The pitch is as simple as it gets: your laundry gets picked up, cleaned, folded, and delivered back to your door, with robots handling the movement, start to finish. No hassle. Just clean clothes.

This is exactly what autonomous commerce looks like in practice. Not a pilot deck. Not a press release about what's coming in 2027. An actual service, running today, in a real city, that people can try right now.

If you're in the SF area, give it a try and tag us with your experience.

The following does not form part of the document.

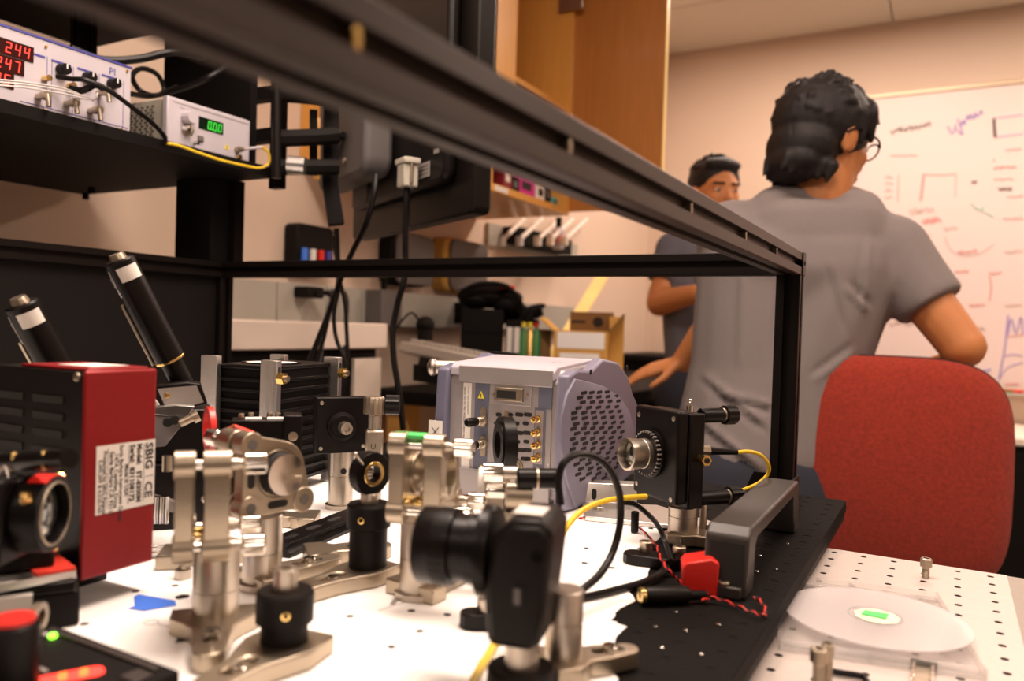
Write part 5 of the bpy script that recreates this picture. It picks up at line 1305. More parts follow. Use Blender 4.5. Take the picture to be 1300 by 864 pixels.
# ---- translation stage with two tilted motor actuators
o_ = G(232, 705, 0)
o_ = AT(232, 690, .66)
tg = thing('motor_stage', 'black and grey tilted stage block behind the red camera, carrying the actuators', 'stage', (o_.x, o_.y, .001), ang(232))
Rg = Matrix.Rotation(-tg.rotation_euler.z, 3, 'Z')
def lg(px, py, D): return Rg @ (AT(px, py, D)-Vector(tg.location))
b = MB(); z1 = lg(230,520,.66).z
b.box(-.035, .018, .0, .05, .0, z1*.55); b.box(-.03, .020, .006, .05, z1*.55, z1); b.build('stage_body', 'anod', tg, bev=.0015)
def poly(name, mt, pts, D, th=.004, D2=None):
    q = [lg(x, y, D) for x, y in pts]; b = MB(); n = Vector((0, th, 0))
    A = [b.v(p) for p in q]; B = [b.v(p+n) for p in q]; b.f(A); b.f(B[::-1])
    for i in range(len(A)): b.f([A[i], A[(i+1)%len(A)], B[(i+1)%len(A)], B[i]])
    return b.build(name, mt, tg, bev=.0004)
poly('wedge_plate', 'alu', [(190,518),(222,514),(247,516),(237,530),(197,526)], .60, .012)
poly('angled_plate', 'pgrey', [(192,528),(237,531),(210,566),(192,568)], .605, .004)
poly('white_corner', 'label', [(192,500),(203,514),(192,516)], .60, .003)
poly('side_plate', 'pgrey', [(196,630),(232,640),(232,650),(196,650)], .60, .01)
b = MB(); 
for x, y in ((213,535),(222,532)): p = lg(x,y,.60); b.cyl(p, p+Vector((0,-.006,0)), .0035)
b.build('plate_screw', 'hole', tg)['kind'] = 'stuff'
p = lg(243,532,.60); b = MB(); b.cyl(p+Vector((-.008,0,-.003)), p+Vector((.004,0,.003)), .003).cyl(p+Vector((.001,0,.001)), p+Vector((.005,0,.003)), .0045); b.build('thumb_screw', 'nickel', tg)
p = lg(212,598,.60); MB().cyl(p, p+Vector((0,0,.012)), .0035).build('plate_pin', 'nickel', tg)
for k in range(3):
    p = lg(196+k*7, 664, .585); MB().lathe([(0,0),(.0022,0),(.0022,.02),(0,.02)], p, (0,0,1), 12).build('roller', 'chrome', tg)
b = MB(); p = lg(216,695,.58)
for k in range(3): q = lg(206,694+k*7,.58); b.cyl(q+Vector((-.012,0,0)), q+Vector((.006,0,0)), .0016)
b.build('steel_rods', 'chrome', tg)['kind'] = 'stuff'
def actuator(px0, py0, px1, py1, D0, D1, lbl, full=True):
    a, c_ = AT(px0, py0, D0), AT(px1, py1, D1); d = (c_-a); L = d.length; d.normalize()
    t = thing('motor_actuator', lbl, 'actuator', a)
    side = rt*math.cos(math.radians(28))+up*math.sin(math.radians(28))       # towards the viewer's right
    x = (-fw-(d*(-fw).dot(d))).normalized(); y = d.cross(x)
    Mx = Matrix((x, y, d)).transposed().to_4x4()
    MB(Mx).lathe([(0,0),(.0052,0),(.0060,.002),(.0066,.0045),(0,.0045)], (0,0,0), (0,0,1), 28).build('silver_tip', 'nickel', t)
    MB(Mx).lathe([(0,.0046),(.0095,.0046),(.0113,.006),(.0113,L*.80),(.0098,L*.81),(0,L*.81)], (0,0,0), (0,0,1), 40).build('barrel', 'anod', t)
    for s0, s1 in ((-80, 5),):
        b = MB(Mx); n = 10; vs = []
        for zz_ in (.010, .021): vs.append([b.v((.0115*math.cos(math.radians(s0+(s1-s0)*k/n)), .0115*math.sin(math.radians(s0+(s1-s0)*k/n)), zz_)) for k in range(n+1)])
        for k in range(n): b.f([vs[0][k], vs[0][k+1], vs[1][k+1], vs[1][k]])
        o = b.build('white_sticker', 'label', t); 
    text('THORLABS', .0058, Mx @ quadX((.0093*math.cos(.75), .0093*math.sin(.75), .011), (0,0,1), Vector((0,0,1)).cross(Vector((math.cos(.75), math.sin(.75), 0)))*-1), 'inkw', t, sx=.8) if False else None
    b = MB(Mx); b.lathe([(.0114,0),(.0117,.001),(.0114,.002)], (0,0,L*.79), (0,0,1), 30); b.build('brass_ring', 'brass', t)
    if full: MB(Mx).cyl((0,0,L*.81),(0,0,L), .0084, n=30).build('shaft_housing', 'plast', t)
    MB(Mx).box(.0, .004, .0116, .0140, L*.33, L*.80).build('side_rail', 'nickel', t, bev=.0006)
    tx = Mx @ quadX((.0070, .0091, .010), (0,0,1), (.79,-.61,0)); text('THORLABS', .0052, tx, 'inkw', t, ex=.0001, sx=.85)
    tx = Mx @ quadX((.0035, .0110, .016), (0,0,1), (.95,-.31,0)); text('Z812', .0038, tx, 'inkw', t, ex=.0001)
    return t
actuator(147, 322, 232, 487, .600, .640, 'long black motor actuator with silver tip, slanting down behind the red camera')
actuator(22, 377, 100, 520, .560, .600, 'shorter looking black motor actuator at far left, its foot behind the red camera')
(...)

This is what the lane changing looks like from the inside.

Signals to Watch

  • Tesla Cybercab mass production begins in April at Gigafactory Texas. It's the first no-steering-wheel, no-pedal vehicle produced at volume by a legacy-adjacent automaker. What that pace looks like in month one will tell us a lot about whether the AV hardware flywheel is actually spinning.
  • Nuro, Uber, and Lucid are targeting their first robotaxi deployment this year, a Lucid Gravity SUV running Nuro's Level 4 Driver software, bookable through Uber. Up to 20,000 vehicles are planned over six years. First one has to hit the road before we can count the rest.
  • Waymo is heading to Tokyo and London. Test vehicles are already on Tokyo roads learning local traffic patterns. A London launch is planned for 2026. The first truly global commercial AV fleet is starting to take shape.

Autonomous Commerce Brief Take

This week's theme is consolidation, not of companies, but of the commercial stack. Uber is now the operating system for the entire AV industry. NVIDIA is the compute layer. Aurora owns the freight corridor. Zoox brings the last purpose-built holdout into the fold. And VW's ID. Buzz reminds everyone that legacy automotive isn't ceding this market quietly.

What's still missing? The physical environment to receive all of it. Every AV partner Uber signs, every driverless truck Aurora deploys, every drone that goes live in New Jersey is one more system that needs a designated place to operate safely when it arrives. The lane is changing faster than the curb is. That gap is the opportunity. Autolane is here to fill in the gaps.